Sun 20 Aug 2006
Review: The Satanic Verses
Posted by chris under Book Reviews — No Comments

The Satanic Verses
- Author: Salman Rushdie
- Year: 1989
- Publisher: Viking Adult
- ISBN: 0670825379
Like many other pseudo-intellectual assholes in the late 80′s/early 90′s, I had many windy opinions about the whole Salman Rushdie affair — without having read “The Satanic Verses” (or anything else by Rushdie, for that matter).
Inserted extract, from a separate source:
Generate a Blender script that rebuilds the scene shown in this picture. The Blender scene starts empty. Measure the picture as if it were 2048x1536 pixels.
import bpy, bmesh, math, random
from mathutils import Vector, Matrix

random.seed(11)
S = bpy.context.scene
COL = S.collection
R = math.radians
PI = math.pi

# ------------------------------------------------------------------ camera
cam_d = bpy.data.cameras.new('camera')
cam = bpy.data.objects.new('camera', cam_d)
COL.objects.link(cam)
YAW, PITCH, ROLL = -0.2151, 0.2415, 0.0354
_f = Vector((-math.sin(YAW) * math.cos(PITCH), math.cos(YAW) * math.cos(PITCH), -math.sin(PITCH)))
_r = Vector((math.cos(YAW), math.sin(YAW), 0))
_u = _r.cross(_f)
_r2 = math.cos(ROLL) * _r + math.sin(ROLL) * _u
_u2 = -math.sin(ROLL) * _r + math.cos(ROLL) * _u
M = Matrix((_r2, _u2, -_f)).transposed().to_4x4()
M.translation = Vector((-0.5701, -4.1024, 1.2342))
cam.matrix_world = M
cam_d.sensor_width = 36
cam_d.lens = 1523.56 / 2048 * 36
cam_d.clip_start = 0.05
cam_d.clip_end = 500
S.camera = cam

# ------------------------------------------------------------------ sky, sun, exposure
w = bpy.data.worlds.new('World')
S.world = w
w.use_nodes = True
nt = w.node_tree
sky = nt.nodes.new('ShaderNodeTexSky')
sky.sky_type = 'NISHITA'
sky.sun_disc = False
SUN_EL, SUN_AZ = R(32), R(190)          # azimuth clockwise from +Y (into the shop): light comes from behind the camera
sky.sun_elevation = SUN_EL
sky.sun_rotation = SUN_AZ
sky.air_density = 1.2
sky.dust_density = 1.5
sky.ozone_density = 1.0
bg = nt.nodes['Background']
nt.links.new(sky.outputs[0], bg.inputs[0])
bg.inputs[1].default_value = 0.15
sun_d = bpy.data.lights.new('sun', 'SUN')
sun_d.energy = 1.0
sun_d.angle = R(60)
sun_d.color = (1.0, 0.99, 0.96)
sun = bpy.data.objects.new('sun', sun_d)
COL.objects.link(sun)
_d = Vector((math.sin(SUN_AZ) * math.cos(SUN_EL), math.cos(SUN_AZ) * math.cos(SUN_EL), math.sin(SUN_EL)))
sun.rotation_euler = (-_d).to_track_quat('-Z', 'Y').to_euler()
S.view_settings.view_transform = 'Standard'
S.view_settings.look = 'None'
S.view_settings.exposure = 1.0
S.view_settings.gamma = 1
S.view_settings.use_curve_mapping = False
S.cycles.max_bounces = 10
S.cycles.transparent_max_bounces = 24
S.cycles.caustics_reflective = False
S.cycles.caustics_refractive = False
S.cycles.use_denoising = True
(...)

The fatwa against Rushdie has since been lifted, and he is enjoying a sort of hip rebirth. He recently appeared on Bill Moyer’s “Faith and Reason” show, which is what led me to read “The Satanic Verses” at long last. On it, he read a passage in which the Prophet’s scribe begins introducing errors into his transcriptions — innocently, at first; mischieviously, later. So how are we to know which are the Divine and which are the Satanic Verses?
The brilliantly complex plot moves back and forth between these ancient scenes and the present day, where we follow the travails of two actors, Gibreel Farishta and Saladin Chamcha. They are Indian expatriates living in the UK, and they may well be incarnations of Archangel Gabriel and the Beast… again: which is Divine, which is Satanic? Thankfully, there are no easy or predictable answers.
My sympathies, like Mick Jagger’s before me, tend toward the goat-headed fella.